Steve Case, sober CEO, was on display this morning at Internet World in New York. Delivering the opening keynote address at the industry trade show in New York City, the America Online founder was there to emphasize the needs of the mass market to a crowd of insiders. Unfortunately, a sober CEO doesn't fire up a crowd.
"Clearly, we're making progress on making this much more of a phenomena," said Case early on, a comment he could have made at the opening of any Internet World over the past four years. That remark, and later ones like "Leaders need to lead," set the tone for a speech that touched only briefly and vaguely on issues like privacy, encryption, and the repeated customer-service problems AOL has experienced in recent months.
Case's message was the same as that delivered repeatedly by his far more animated underlings, including AOL Networks president Bob Pittman and AOL Studios chief Ted Leonsis: The Net needs to be made easier for everyone if it's going to attract a mainstream audience. "As the mass market moves toward the Internet, the Internet must move toward the mass market," Case said.
But Case didn't seem to feel it was necessary to sell this crowd on the virtues of AOL as the brand best suited to reach that audience. Instead, the 39-year-old executive adopted the role of industry elder, dispensing lessons of conventional wisdom he had gathered in his more than a decade-long journey through cyberspace.
"If you look at the technologies consumers like the most, it's the technologies which are advanced enough to be invisible," Case said, citing ease of use as one of the three "paramount" responsibilities the industry has, along with safety and affordability. America Online is widely praised for its ease of use, for example, but Case said the company's 10 million subscriber base generated more than 1 million phone calls per week to its help line.
On the safety front, during both his speech and a subsequent Q&A session, Case discussed only in general terms AOL's own efforts to control spam and criminal activity on the service. He did try to reach for some higher justification for industry self-regulation. "We have an opportunity to create something we're proud of, not something we're embarrassed by," Case said.
"The inclination is clearly to regulate the Internet, and that inclination is growing as fast as the Net itself," Case said, referring to the more than 160 Internet-related bills introduced in the current session of Congress. But Case's call for a "passionate" defense of free speech was delivered so dispassionately as to be unnoticeable. In fact, the audience, rather than hanging on his words, left in droves when the address finished and the Q&A began.
As for the future, Case reached for clichés to illustrate his lessons for growing the industry past its current 20 percent penetration of American homes. "We must be reliable. We need to be there when they need us, whenever they need us," Case said - an apparent reference to AOL's many infamous email and service outages. "Although we've made strides in this area, the bar keeps being raised in terms of expectations," he said.

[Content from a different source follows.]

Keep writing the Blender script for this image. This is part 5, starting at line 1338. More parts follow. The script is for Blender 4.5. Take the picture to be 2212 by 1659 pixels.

He also predicted that the law of economics assured that a Net industry shakeout would continue. "I think it's fair to say that a shakeout and a consolidation is on the way," he said, comparing the Net industry to the software industry of the early '80s, when hundreds or even thousands of companies merged or died, until only a few large players were left.
"It's a marathon, not a sprint," Case concluded. "The journey is really just beginning."